Wilkinson’s 2020 to-do list, he said, starts with figuring out how to close the 77-million-tonne gap between the policies Canada has in place and the existing 2030 climate target to reduce emissions to 30 per cent below where they were in 2005.

That figure, updated just a week ago, comes from projections of Canada’s emissions based on existing policies and those that are fairly firmly set to be implemented in the coming years, such as standards to make gasoline burn with fewer emissions and to curb methane released from oil and gas production, and plans to plant two billion new trees.

At the end of 2018, Ottawa expected to be 79 million tonnes shy of the 2030 goal.

When new policies like the carbon tax offset by increases in emissions from the oil and gas sector, and revisions to how much carbon dioxide trees are expected to absorb, the progress towards Canada’s 2030 goal in the last year was just two million tonnes.

The Paris target requires Canada to cut greenhouse gases produced from 730 million tonnes in 2005 to 511 million tonnes in 2030. The combination of existing and planned policies is projected to get Canada to 588 million tonnes by 2030.

But the government is now not just promising to hit the Paris targets. Trudeau promised during the election to exceed them, and get to net zero by 2050. Canada is also supposed to take a more ambitious plan to cut emissions to the next United Nations climate meeting, planned for Scotland in November.

Wilkinson warns that despite the pressure to act quickly, the needed changes are not going to get done overnight.

“What we’re talking about is changing the way we transport goods and people,” he said. “We’re talking about (changing) the way we generate energy, how we deal with waste, how we actually build our buildings, how we retrofit existing buildings. All of those are doable but people have to be realistic about how long that takes.”

Canadians can expect legislation in 2020 to set five-year goals on the way to both 2030 and 2050 emissions targets. Tim Gray, the executive director of Environmental Defence, said the details of that legislation are critical, including how it will be enforced. He is hopeful that the government will create an independent agency to file progress reports.

Abreu said she wants some very specific goals within those five-year increments, such as how many people will be using public transit by a certain year.

Canada has already set a goal for 10 per cent of all vehicle purchased to be electric by 2025, and 30 per cent by 2030. Between two and three per cent of new vehicles are electric now.

Besides the Teck mine decision, Ottawa has another call to make early in the new year — whether to allow British Columbia, Saskatchewan and Alberta to use their own proposed regulations to cut methane emissions, or be forced to use Ottawa’s version.

Alberta’s Premier Kenney put approving his province’s methane regulations on his list of demands from Trudeau when he visited Ottawa earlier in December.

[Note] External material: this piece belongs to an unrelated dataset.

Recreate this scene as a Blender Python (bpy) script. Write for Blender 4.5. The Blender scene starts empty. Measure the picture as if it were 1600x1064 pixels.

The first stage of the new federal regulations go into effect Jan. 1. Ottawa is allowing Alberta to use its own for now but is still negotiating a final agreement because federal officials don’t think Alberta’s version will reduce as much methane as Ottawa’s would. Alberta officials disagree.

Albertans are already set to start paying the federal carbon tax on Jan. 1, although Ottawa did recently give Alberta the green light to use its own pricing system for pollution coming from big industry like oilsands, power plants and mines.

Also coming up in 2020 is a review of carbon taxes for their impact on competitiveness, which could shine some light on whether the federal carbon tax is harming the economy.

The national carbon price on fuel purchases will rise to $30 a tonne on April 1, adding about another 2.5 cents to the cost of a litre of gas.